Web Source : http://toronto.ctv.ca/

 

 

Colleges to assure students they won't lose year

Canadian Press

TORONTO -  All 24 of Ontario's colleges are set to pledge to their 150,000 students that they won't lose their semester over the strike by faculty.

Robert Gillett, the president of Algonquin College, says newspaper ads Wednesday will say all the colleges are committed to finishing the winter semester despite the week-long strike by 9,100 faculty members.

Gillett says that with or without faculty back in class, the colleges will determine the essential work necessary to complete each course and management will teach the classes if required.

Gillett says Algonquin wants to finish every class if possible by April 29, the original last day of the semester.
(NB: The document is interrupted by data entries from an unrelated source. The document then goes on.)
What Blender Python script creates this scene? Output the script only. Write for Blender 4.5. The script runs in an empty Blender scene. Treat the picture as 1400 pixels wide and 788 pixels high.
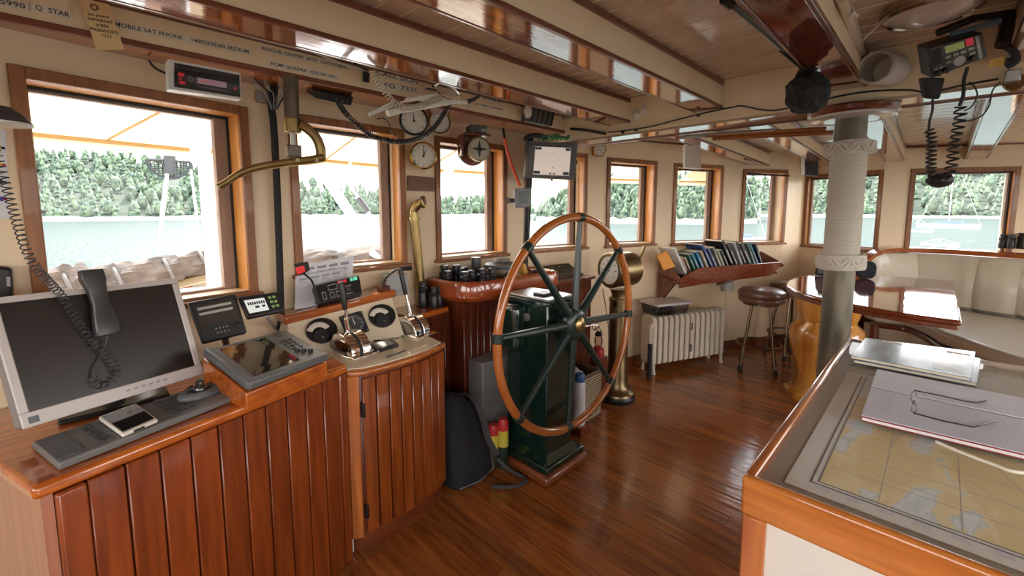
import bpy, bmesh, math, random
import numpy as np
from mathutils import Vector, Matrix
pi, sin, cos, rad = math.pi, math.sin, math.cos, math.radians
random.seed(7)
COL = bpy.context.scene.collection
SC = bpy.context.scene

# ---------------------------------------------------------------- camera
F, PITCH, CY, EYE, TH = 598.3, rad(5.94), 349.4, 1.47, rad(44.4)
cd = bpy.data.cameras.new('camera'); cam = bpy.data.objects.new('camera', cd); COL.objects.link(cam)
cam.location = (0, 0, EYE); cam.rotation_euler = (pi/2-PITCH, 0, TH-pi/2)
cd.sensor_width = 36; cd.lens = F/1400*36; cd.shift_y = -(394-CY)/1400; cd.clip_start = .02; cd.clip_end = 2000
SC.camera = cam
# ---------------------------------------------------------------- view, sky, sun
SC.view_settings.view_transform = 'Standard'; SC.view_settings.look = 'None'
SC.view_settings.gamma = 1; SC.view_settings.use_curve_mapping = False
SC.view_settings.exposure = 1.0
w = bpy.data.worlds.new('sky'); SC.world = w; w.use_nodes = True
nt = w.node_tree; nt.nodes.clear()
tc = nt.nodes.new('ShaderNodeTexCoord'); sx = nt.nodes.new('ShaderNodeSeparateXYZ'); nt.links.new(tc.outputs['Generated'], sx.inputs[0])
rp = nt.nodes.new('ShaderNodeValToRGB'); nt.links.new(sx.outputs['Z'], rp.inputs[0])
rp.color_ramp.elements[0].position = 0.0; rp.color_ramp.elements[0].color = (1, .94, .86, 1)
rp.color_ramp.elements[1].position = .7; rp.color_ramp.elements[1].color = (.70, .82, 1, 1)
bg = nt.nodes.new('ShaderNodeBackground'); bg.inputs['Strength'].default_value = 3.9
nt.links.new(rp.outputs[0], bg.inputs[0]); wo = nt.nodes.new('ShaderNodeOutputWorld'); nt.links.new(bg.outputs[0], wo.inputs[0])
sl = bpy.data.lights.new('sun', 'SUN'); sl.energy = 7; sl.angle = rad(1.2); sl.color = (1, .94, .84)
sun = bpy.data.objects.new('sun', sl); COL.objects.link(sun)
SUN_AZ, SUN_EL = rad(62), rad(48)      # azimuth measured from +X (starboard) towards +Y (ahead)
sun.rotation_euler = Vector((cos(SUN_AZ)*cos(SUN_EL), sin(SUN_AZ)*cos(SUN_EL), sin(SUN_EL))).to_track_quat('Z', 'Y').to_euler()
sun.location = (0, 0, 30)

# ---------------------------------------------------------------- helpers: where a measured point lies
def ray(px, py):
    a, b = (px-700)/F, -(py-CY)/F
    y = cos(PITCH)+b*sin(PITCH); z = -sin(PITCH)+b*cos(PITCH)
    return Vector((a*sin(TH)+y*cos(TH), -a*cos(TH)+y*sin(TH), z))
E0 = Vector((0, 0, EYE))
def atz(px, py, z): r = ray(px, py); return E0+r*((z-EYE)/r.z)
def aty(px, py, Y): r = ray(px, py); return E0+r*(Y/r.y)
def atx(px, py, X): r = ray(px, py); return E0+r*(X/r.x)
def atd(px, py, d): r = ray(px, py); return E0+r*(d/math.hypot(r.x, r.y))
def atp(px, py, p, n): r = ray(px, py); n = Vector(n); return E0+r*((n.dot(Vector(p)-E0))/n.dot(r))
def V(*a): return Vector(a)

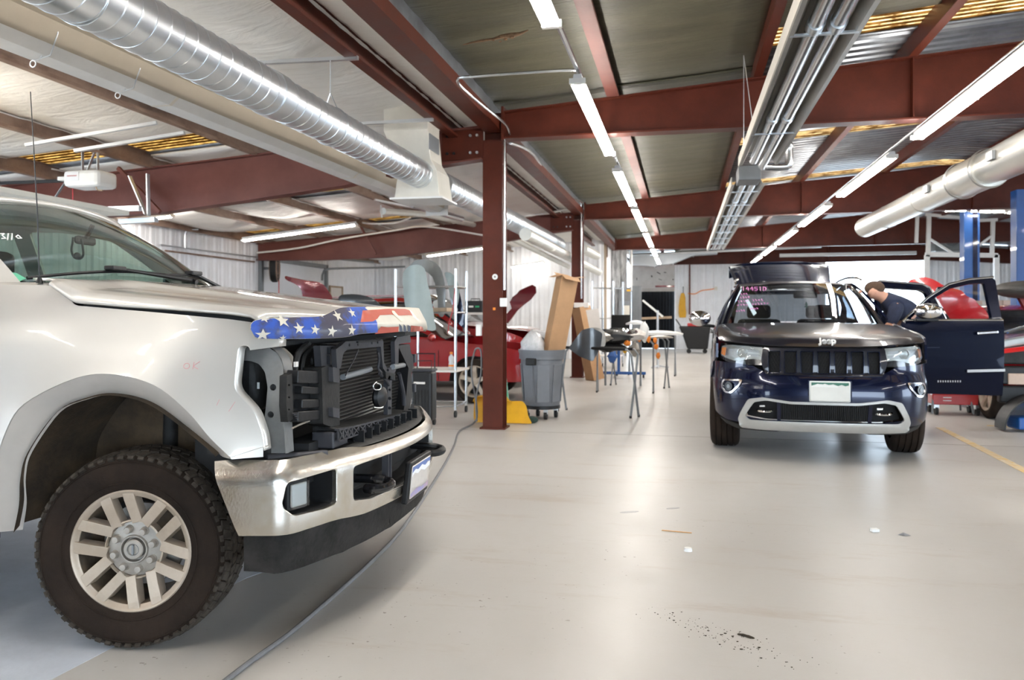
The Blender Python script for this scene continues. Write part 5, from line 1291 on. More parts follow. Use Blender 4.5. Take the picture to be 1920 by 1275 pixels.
uin = spline([(.26,.10),(.32,.05),(.42,.005),(.50,-.005),(.60,-.012),(.70,0),(.77,.02),(.80,.045),(.86,.05),(.95,.062),(1.04,.085),(1.10,.13),(1.16,.2)], 4)
def um(s, z, d=0):
    x, y, nx, ny = up_(s); k = interp(uin, z)*(1 if abs(s) < .9 else max(.25, 1-(abs(s)-.9)*2))-d
    return (x-nx*k, y-ny*k, z)
def ux(x):   # arc position on the side for a given x
    lo, hi = .3, ua[-1]
    for _ in range(30):
        m_ = (lo+hi)/2
        if up_(m_)[0] > x: lo = m_
        else: hi = m_
    return lo
sE = ux(.42)
arch = [(ux(.43*math.cos(math.radians(a))), .385+.43*math.sin(math.radians(a))) for a in (4, 14, 24, 34, 44, 54)]
sF = ux(.26)
half = [(us(.0),.37),(us(.50),.37),(us(.60),.36),(us(.72),.335),(us(.86),.345)]+arch+[(ux(.25),.87),(ux(.45),.885),(us(.80),.880),(us(.62),.862),(us(.50),.80),(us(.40),.785),(0,.785)]
fas = half+[(-s, z) for s, z in reversed(half[1:-1])]
inl = rc([(us(-.50),.575),(us(-.30),.545),(us(.30),.545),(us(.50),.575),(us(.62),.545),(us(.70),.40),(us(.5),.375),(us(-.5),.375),(us(-.70),.40),(us(-.62),.545)], .02)
fas[0] = (0,.30); lowmid = (us(.66),.30)
half2 = [(0,.30),(us(.40),.30),(us(.66),.30),(us(.74),.335),(us(.86),.345)]+half[5:]
fas = half2+[(-s, z) for s, z in reversed(half2[1:-1])]
panel('front_bumper', fas, [inl], lambda s, z: um(s, z), .05, 'navy', U, thick=.006, ang=50)
# satin frame around the lower intake
fo = rc([(us(-.52),.582),(us(-.29),.552),(us(.29),.552),(us(.52),.582),(us(.64),.556),(us(.745),.36),(us(.73),.285),(us(.5),.278),(us(-.5),.278),(us(-.73),.285),(us(-.745),.36),(us(-.64),.560)], .025)
fi = rc([(us(-.49),.556),(us(-.28),.530),(us(.28),.530),(us(.49),.556),(us(.59),.535),(us(.675),.40),(us(.64),.368),(us(-.64),.368),(us(-.675),.40),(us(-.59),.535)], .02)
panel('lower_trim_frame', fo, [fi], lambda s, z: um(s, z, .012+.02*(1 if z < .33 else 0)), .05, 'satin_silver', U, thick=.012, label='satin silver frame round the lower intake')
panel('lower_intake', inl, [], lambda s, z: um(s, z, -.09), .08, 'dark', U, thick=0)
mb = MB(); 
for i in range(46):
    s = us(-.36)+(us(.36)-us(-.36))*i/45; mb.bar(um(s, .385, -.03), um(s, .525, -.03), .006, .01)
mb.build('intake_mesh', 'black', U)
for s in (us(-.385), us(.385)): mb = MB(); mb.bar(um(s, .375, -.02), um(s, .545, -.02), .03, .02); mb.build('intake_divider', 'navy', U)
for sg in (-1, 1):
    c = Vector(um(us(.50*sg), .455, -.03)); mb = MB(); mb.tube(spline([c+Vector((-.03,-.07,.01)), c+Vector((.02,-.05,.0)), c+Vector((.03,.03,.0)), c+Vector((-.01,.07,.008))], 4), .012, 8); tw = mb.build('tow_hook', 'chrome', U, smooth=True); MB().box(c+Vector((.0,-.03,.045)), (.02,.05,.02)).build('hook_bolt', 'chrome', tw, bevel=.004)
for sg in (-1, 1):
    pts = rc([(us(.30)*sg,.285),(us(.70)*sg,.292),(us(.93)*sg,.352),(us(.9)*sg,.30),(us(.72)*sg,.225),(us(.42)*sg,.232)], .01)
    panel('lower_valance', pts, [], lambda s, z: um(s, max(z, .26), -.02), .06, 'black_dusty', U, thick=.01)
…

He says there are problems extending the year because many students can't stay at their apartments beyond the end of April, don't have the cash to continue classes longer than expected, or have summer jobs they're slated to start.

Ontario Public Service Employees Union negotiator Ted Montgomery says teachers can't promise students they won't lose their year since it's up to Ontario's College Relations Commission to advise the government if the year is in jeopardy.

Then it's up to the government to decide what action it wants to take.

During two faculty strikes in the 1980s the commission determined the students' year was in jeopardy.

In one instance the government legislated faculty back to work, and in the second the colleges and faculty agreed to go back to work and settle their dispute using arbitration.